Date of Award


Document Type


Degree Name

Doctor of Philosophy (PhD)



First Advisor

Bill Harbin


Historically, the female playwright has been plagued by a lack of visibility. Long hindered by a limited number of women writers as role models, by the few receptive stages on which to mount their works, and by a public accustomed to a male dominated stage practice, female playwrights nevertheless in the last two decades have produced an extraordinary body of work, signifying a new thrust in the American theatre. Ten playwrights have been selected as representatives of this movement: Tina Howe, Rosalyn Drexler, Rose Goldemberg, Mary Gallagher, Adele Shank, Lavonne Mueller, Wendy Wasserstein, Ntozake Shange, Beth Henley and Marsha Norman.
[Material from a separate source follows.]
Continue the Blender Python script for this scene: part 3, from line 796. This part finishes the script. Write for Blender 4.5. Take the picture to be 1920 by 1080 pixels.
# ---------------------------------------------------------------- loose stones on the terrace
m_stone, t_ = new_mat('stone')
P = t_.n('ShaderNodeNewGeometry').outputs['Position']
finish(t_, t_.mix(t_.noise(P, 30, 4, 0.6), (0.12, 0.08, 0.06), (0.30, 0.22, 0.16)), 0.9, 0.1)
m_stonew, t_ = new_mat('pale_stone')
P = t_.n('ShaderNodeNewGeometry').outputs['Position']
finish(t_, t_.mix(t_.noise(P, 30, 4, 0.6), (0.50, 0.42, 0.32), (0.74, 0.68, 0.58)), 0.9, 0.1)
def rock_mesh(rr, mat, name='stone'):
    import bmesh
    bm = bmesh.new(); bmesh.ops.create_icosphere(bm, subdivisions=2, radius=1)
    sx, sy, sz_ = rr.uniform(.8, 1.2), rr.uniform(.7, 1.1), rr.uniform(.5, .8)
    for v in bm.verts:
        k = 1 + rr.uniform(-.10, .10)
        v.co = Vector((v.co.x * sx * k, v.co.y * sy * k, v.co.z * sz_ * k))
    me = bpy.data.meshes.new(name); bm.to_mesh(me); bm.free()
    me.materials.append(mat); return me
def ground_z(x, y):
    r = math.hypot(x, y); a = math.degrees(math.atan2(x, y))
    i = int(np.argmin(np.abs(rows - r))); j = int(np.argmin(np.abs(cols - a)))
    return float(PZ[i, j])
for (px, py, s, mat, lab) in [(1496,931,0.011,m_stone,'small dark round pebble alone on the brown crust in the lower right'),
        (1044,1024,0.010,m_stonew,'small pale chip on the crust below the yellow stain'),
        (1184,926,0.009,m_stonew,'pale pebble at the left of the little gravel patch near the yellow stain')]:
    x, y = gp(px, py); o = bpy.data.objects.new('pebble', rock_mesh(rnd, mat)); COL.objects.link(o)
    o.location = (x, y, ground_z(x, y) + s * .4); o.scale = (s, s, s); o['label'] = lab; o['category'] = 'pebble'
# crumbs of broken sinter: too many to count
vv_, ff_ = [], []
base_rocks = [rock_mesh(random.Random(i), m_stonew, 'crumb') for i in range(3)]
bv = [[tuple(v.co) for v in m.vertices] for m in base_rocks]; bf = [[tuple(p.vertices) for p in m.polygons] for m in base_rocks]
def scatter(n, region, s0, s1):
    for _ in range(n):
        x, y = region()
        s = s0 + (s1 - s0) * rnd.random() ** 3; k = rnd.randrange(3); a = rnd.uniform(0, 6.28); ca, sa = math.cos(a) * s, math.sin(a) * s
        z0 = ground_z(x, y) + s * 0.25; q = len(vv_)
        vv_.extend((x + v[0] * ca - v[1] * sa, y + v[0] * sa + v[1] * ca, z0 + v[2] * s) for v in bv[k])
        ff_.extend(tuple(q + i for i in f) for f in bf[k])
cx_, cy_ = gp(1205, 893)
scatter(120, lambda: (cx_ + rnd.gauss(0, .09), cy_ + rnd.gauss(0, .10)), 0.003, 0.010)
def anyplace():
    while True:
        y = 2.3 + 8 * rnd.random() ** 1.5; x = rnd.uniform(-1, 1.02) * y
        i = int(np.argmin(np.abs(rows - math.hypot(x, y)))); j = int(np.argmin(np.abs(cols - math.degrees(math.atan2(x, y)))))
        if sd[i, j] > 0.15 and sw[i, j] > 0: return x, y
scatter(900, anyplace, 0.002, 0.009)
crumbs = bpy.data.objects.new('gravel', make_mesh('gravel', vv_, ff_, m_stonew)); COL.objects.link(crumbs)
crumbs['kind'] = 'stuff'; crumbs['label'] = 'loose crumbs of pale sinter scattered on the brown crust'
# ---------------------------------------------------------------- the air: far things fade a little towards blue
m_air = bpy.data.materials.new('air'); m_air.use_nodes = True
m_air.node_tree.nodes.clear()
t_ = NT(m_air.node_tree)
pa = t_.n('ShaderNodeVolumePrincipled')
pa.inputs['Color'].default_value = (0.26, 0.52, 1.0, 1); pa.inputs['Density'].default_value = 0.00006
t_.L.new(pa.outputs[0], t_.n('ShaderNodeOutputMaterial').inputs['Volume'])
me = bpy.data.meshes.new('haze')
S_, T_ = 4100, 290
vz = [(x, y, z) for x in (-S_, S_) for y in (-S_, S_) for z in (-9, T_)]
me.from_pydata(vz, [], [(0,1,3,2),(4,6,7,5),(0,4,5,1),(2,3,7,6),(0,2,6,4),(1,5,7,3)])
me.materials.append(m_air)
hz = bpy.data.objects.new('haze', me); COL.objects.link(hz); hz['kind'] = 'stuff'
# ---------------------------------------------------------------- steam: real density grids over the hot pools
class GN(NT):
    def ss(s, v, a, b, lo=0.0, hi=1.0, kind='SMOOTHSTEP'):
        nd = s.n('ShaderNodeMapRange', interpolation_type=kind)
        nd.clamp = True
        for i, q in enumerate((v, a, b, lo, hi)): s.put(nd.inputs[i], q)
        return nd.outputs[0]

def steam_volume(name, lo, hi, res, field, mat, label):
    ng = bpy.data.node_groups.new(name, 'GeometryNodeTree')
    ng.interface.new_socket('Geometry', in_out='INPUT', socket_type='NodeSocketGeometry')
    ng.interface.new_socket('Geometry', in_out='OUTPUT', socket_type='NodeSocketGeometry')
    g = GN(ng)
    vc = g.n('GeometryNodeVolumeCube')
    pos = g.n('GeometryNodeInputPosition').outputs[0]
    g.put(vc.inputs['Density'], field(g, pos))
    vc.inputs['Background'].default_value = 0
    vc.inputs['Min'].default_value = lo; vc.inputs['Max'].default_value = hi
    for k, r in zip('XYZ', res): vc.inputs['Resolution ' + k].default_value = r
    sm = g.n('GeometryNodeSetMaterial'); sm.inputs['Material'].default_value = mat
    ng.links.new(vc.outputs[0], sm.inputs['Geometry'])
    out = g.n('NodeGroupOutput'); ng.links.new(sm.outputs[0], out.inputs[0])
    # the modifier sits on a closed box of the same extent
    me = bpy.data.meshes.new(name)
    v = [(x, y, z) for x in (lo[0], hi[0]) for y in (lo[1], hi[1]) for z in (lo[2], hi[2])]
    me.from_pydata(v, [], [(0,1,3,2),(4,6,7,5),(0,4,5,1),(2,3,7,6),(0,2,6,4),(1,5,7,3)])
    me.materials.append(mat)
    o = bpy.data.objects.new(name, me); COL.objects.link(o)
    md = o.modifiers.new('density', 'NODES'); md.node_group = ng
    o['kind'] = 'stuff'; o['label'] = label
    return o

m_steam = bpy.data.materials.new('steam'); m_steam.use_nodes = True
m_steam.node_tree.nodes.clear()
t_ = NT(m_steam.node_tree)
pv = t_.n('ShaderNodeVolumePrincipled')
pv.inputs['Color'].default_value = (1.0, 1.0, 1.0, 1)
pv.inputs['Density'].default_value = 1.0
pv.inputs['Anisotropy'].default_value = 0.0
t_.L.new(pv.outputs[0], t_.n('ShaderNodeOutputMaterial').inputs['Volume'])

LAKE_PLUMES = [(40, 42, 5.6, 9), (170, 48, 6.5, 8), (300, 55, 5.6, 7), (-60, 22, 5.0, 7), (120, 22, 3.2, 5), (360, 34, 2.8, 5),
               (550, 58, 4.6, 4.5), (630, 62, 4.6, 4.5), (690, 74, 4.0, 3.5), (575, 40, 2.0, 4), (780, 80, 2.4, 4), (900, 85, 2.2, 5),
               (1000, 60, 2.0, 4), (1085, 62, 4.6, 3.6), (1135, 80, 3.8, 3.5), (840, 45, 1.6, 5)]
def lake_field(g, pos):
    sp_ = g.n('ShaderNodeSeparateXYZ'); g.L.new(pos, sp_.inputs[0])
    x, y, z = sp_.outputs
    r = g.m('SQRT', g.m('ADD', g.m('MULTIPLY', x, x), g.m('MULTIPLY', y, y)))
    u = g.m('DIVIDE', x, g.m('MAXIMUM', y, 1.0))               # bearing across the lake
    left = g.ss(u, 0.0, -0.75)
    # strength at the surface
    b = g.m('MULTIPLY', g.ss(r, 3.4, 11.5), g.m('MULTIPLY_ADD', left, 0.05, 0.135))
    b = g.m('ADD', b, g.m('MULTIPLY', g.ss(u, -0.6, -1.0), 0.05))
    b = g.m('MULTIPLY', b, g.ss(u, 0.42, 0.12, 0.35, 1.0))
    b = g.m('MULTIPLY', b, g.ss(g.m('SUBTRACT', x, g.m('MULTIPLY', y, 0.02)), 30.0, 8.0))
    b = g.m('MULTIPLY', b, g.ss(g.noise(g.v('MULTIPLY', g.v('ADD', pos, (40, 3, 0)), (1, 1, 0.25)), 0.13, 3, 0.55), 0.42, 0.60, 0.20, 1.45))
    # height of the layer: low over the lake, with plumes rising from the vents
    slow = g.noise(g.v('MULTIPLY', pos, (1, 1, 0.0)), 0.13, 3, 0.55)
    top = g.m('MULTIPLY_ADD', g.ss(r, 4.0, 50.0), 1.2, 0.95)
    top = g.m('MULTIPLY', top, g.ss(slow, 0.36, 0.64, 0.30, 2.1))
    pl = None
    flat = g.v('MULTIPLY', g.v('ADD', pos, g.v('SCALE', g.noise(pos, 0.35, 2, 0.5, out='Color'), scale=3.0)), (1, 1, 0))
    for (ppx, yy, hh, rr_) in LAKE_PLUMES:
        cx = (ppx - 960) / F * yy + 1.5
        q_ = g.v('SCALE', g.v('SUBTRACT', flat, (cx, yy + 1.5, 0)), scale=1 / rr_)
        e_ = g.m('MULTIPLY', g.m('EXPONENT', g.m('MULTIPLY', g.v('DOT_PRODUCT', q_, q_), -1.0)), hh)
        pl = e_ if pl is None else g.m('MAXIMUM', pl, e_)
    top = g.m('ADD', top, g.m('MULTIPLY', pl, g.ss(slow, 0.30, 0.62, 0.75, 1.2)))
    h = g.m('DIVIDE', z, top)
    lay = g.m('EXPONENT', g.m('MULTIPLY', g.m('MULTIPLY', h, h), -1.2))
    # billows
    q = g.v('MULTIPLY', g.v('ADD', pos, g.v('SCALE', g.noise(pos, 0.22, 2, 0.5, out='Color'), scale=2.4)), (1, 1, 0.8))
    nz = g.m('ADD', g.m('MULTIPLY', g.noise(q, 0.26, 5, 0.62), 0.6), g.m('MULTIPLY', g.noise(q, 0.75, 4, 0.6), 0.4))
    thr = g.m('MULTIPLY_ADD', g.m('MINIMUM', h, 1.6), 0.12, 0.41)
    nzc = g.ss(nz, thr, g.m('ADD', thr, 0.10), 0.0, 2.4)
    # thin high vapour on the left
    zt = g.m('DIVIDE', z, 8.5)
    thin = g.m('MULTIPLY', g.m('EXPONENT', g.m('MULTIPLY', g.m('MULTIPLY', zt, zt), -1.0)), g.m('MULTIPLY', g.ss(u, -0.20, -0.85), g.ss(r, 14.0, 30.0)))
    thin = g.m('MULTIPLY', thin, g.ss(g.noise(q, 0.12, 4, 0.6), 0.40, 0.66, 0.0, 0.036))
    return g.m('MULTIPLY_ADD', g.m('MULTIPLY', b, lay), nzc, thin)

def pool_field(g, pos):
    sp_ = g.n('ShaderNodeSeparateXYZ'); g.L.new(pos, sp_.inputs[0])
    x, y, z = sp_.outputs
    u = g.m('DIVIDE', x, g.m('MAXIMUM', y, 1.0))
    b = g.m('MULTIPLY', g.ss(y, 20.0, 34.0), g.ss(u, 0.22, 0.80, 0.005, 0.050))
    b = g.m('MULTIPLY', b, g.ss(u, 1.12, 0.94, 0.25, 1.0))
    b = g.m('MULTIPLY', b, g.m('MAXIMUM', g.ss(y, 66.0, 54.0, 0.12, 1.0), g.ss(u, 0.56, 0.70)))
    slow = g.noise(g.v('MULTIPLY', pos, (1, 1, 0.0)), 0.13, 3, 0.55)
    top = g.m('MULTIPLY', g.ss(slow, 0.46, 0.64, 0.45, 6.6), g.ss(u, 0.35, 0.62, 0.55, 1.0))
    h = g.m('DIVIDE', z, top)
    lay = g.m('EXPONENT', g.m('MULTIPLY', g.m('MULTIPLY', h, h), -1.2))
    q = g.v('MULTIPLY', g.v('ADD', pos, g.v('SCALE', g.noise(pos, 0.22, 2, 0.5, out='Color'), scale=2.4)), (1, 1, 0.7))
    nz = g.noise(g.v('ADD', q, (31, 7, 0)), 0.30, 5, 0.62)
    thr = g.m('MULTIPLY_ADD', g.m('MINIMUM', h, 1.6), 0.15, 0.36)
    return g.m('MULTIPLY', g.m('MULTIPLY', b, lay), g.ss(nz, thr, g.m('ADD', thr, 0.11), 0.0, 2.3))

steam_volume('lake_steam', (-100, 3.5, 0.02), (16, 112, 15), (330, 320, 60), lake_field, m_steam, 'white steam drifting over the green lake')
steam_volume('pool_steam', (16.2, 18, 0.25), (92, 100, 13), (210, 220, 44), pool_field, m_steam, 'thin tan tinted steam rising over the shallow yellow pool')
These innovative and prolific writers have invigorated the American stage and influenced their contemporaries, both male and female; two of them received Pulitzer Prizes. Since these playwrights were themselves influenced by preceding pioneers, their predecessors are examined to indicate the continuity of a phenomenal movement in drama. Similarly, the study acknowledges lesser know writers of their own era. As a collective, the ten female writers represent the creative impulse of the 80's. Each has a distinctive body of plays, has had works produced in a major theatre setting, and was significantly productive during the decade of 1973-1983. The individual plays of the ten writers have been examined in terms of thought, as delineated among Aristotle's six elements of drama and interpreted further by Oscar Brockett. My objective has been to focus on ideas, themes, objectives, and trends peculiar to these particular writers or applicable to an even larger collective of contemporary female playwrights. Each playwright has her unique vision, concerns, and style, presenting varying interpretations of human action and of the female in particular in her social, political, and artistic roles. The quest for familial bonds and individual autonomy emerge as constant themes among the selected plays. Despite the diversity, this study clearly celebrates the onset of a growing number of female playwrights in the mainstream of American theatre, and, as such, it adds to the scant critical dialogue available on American women dramatists who significantly contributed to the evolving drama during 1973-1983.